**The problem:**
Every line of the material below must be repeated exactly.
↓
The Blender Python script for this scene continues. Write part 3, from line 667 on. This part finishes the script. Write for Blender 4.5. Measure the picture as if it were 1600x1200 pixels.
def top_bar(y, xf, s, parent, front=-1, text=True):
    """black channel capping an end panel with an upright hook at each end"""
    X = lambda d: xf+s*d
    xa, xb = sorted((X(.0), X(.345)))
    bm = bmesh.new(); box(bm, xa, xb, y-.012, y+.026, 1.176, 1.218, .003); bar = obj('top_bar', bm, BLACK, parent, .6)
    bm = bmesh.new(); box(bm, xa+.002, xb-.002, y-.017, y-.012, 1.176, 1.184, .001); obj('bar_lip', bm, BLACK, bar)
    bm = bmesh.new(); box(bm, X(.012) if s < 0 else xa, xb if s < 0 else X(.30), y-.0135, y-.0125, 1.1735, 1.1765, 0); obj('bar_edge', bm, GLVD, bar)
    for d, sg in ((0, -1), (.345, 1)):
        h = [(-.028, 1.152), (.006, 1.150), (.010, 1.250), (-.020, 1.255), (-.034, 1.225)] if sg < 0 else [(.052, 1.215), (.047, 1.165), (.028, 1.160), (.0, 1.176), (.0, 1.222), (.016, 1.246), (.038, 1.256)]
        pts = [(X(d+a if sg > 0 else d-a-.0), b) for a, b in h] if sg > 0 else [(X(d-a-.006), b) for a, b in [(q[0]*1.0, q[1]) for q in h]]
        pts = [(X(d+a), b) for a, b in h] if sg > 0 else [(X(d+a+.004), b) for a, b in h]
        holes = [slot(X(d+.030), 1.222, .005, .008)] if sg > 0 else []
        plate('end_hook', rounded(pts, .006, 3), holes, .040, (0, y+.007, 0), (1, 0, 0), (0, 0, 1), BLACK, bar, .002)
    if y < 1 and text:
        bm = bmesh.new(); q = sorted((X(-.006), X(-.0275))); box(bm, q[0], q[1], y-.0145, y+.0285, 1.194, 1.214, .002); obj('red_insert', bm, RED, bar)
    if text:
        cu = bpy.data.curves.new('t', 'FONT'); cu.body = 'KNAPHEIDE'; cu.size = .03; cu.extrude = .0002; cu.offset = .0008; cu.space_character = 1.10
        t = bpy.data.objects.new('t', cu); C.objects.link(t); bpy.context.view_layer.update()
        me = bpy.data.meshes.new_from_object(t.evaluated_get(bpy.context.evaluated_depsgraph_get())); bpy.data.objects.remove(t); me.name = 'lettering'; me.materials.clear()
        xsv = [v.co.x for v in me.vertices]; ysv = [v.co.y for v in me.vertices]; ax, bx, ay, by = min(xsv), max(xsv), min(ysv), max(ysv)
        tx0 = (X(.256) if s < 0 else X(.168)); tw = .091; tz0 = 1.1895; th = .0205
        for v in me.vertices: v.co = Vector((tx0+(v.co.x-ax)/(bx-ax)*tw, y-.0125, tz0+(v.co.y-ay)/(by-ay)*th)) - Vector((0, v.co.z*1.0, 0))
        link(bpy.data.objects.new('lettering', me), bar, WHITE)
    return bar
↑
**Response to the task:**
The Blender Python script for this scene continues. Write part 3, from line 667 on. This part finishes the script. Write for Blender 4.5. Measure the picture as if it were 1600x1200 pixels.
def top_bar(y, xf, s, parent, front=-1, text=True):
    """black channel capping an end panel with an upright hook at each end"""
    X = lambda d: xf+s*d
    xa, xb = sorted((X(.0), X(.345)))
    bm = bmesh.new(); box(bm, xa, xb, y-.012, y+.026, 1.176, 1.218, .003); bar = obj('top_bar', bm, BLACK, parent, .6)
    bm = bmesh.new(); box(bm, xa+.002, xb-.002, y-.017, y-.012, 1.176, 1.184, .001); obj('bar_lip', bm, BLACK, bar)
    bm = bmesh.new(); box(bm, X(.012) if s < 0 else xa, xb if s < 0 else X(.30), y-.0135, y-.0125, 1.1735, 1.1765, 0); obj('bar_edge', bm, GLVD, bar)
    for d, sg in ((0, -1), (.345, 1)):
        h = [(-.028, 1.152), (.006, 1.150), (.010, 1.250), (-.020, 1.255), (-.034, 1.225)] if sg < 0 else [(.052, 1.215), (.047, 1.165), (.028, 1.160), (.0, 1.176), (.0, 1.222), (.016, 1.246), (.038, 1.256)]
        pts = [(X(d+a if sg > 0 else d-a-.0), b) for a, b in h] if sg > 0 else [(X(d-a-.006), b) for a, b in [(q[0]*1.0, q[1]) for q in h]]
        pts = [(X(d+a), b) for a, b in h] if sg > 0 else [(X(d+a+.004), b) for a, b in h]
        holes = [slot(X(d+.030), 1.222, .005, .008)] if sg > 0 else []
        plate('end_hook', rounded(pts, .006, 3), holes, .040, (0, y+.007, 0), (1, 0, 0), (0, 0, 1), BLACK, bar, .002)
    if y < 1 and text:
        bm = bmesh.new(); q = sorted((X(-.006), X(-.0275))); box(bm, q[0], q[1], y-.0145, y+.0285, 1.194, 1.214, .002); obj('red_insert', bm, RED, bar)
    if text:
        cu = bpy.data.curves.new('t', 'FONT'); cu.body = 'KNAPHEIDE'; cu.size = .03; cu.extrude = .0002; cu.offset = .0008; cu.space_character = 1.10
        t = bpy.data.objects.new('t', cu); C.objects.link(t); bpy.context.view_layer.update()
        me = bpy.data.meshes.new_from_object(t.evaluated_get(bpy.context.evaluated_depsgraph_get())); bpy.data.objects.remove(t); me.name = 'lettering'; me.materials.clear()
        xsv = [v.co.x for v in me.vertices]; ysv = [v.co.y for v in me.vertices]; ax, bx, ay, by = min(xsv), max(xsv), min(ysv), max(ysv)
        tx0 = (X(.256) if s < 0 else X(.168)); tw = .091; tz0 = 1.1895; th = .0205
        for v in me.vertices: v.co = Vector((tx0+(v.co.x-ax)/(bx-ax)*tw, y-.0125, tz0+(v.co.y-ay)/(by-ay)*th)) - Vector((0, v.co.z*1.0, 0))
        link(bpy.data.objects.new('lettering', me), bar, WHITE)
    return bar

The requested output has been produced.